TP3: Learning and Reasoning from Individual to Communities to Society

PIs:

  • Fosca Giannotti (Scuola Normale Superiore)
  • Bruno Lepri (Fondazione Bruno Kessler)

Spoke 1: Human-centered AI
Spoke 2: Integrative AI
Spoke 6: Symbiotic AI
Spoke 8: Pervasive AI
Spoke 9: Green-aware AI
Spoke 10: Bio-socio-cognitive AI

Transversal Project 3 coordinates the WPs activities aimed at studying methods for the integration of learning and reasoning at multiple scales (individuals, communities, society).

At a small scale, the goal is explainable AI for synergistic human-AI collaboration and “human-in-theloop” co-evolution of human decision making and machine learning models.

From the human perspective, (X)AI-assisted decision making should empower reasoning, trigger rational thinking through cognitive stimuli for more aware decision making, discover and cope with bias, recognize cases that are under-represented in historical data (e.g., pertain to minorities) and require specific attention.

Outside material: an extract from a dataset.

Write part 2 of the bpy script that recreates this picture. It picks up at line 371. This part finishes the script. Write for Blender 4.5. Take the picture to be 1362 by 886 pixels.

From the machine perspective, novel “socratic”, self-aware ML models should be devised that “ know what they don’t know”, that are capable to recognize when and why a new case belongs to the data distribution underlying the training set or not, that are capable to explain both their suggestions and the reasons why they prefer to defer the decision to the human to explain their suggestions modulating on their level of confidence and, that are capable to defer decisions based on their confidence.

At a large scale, the goal is modeling complex large scale AI social systems made of interacting people and intelligent machines/AI assistants, with focus on collective emergent phenomena. The network effects of AI and their impact on socio-technical systems (STS) are not sufficiently addressed by AI research, first of all because they require a step ahead in the trans-disciplinary integration of AI, data science, network science and complex systems with the social sciences. How to understand and mitigate the harmful outcomes? How to design “social AI/collaborative AI/cooperative AI” mechanisms that help towards agreed collective outcomes, such as sustainable mobility in cities, diversity and pluralism in the public debate, fair distribution of resources? As increasingly complex socio-technical systems emerge, made of people and intelligent machines, the social dimension of AI becomes more and more evident. In principle, AI could empower communities to face complex societal challenges. Or it can create further vulnerabilities and exacerbate problems, such as bias, inequalities, polarization, segregation, and depletion of social goods. The development of social and cooperative AI involves different scenarios in which many humans and artificial agents must coordinate and cooperate (possibly in decentralised ways) well beyond the current state of the art of multi-agent systems.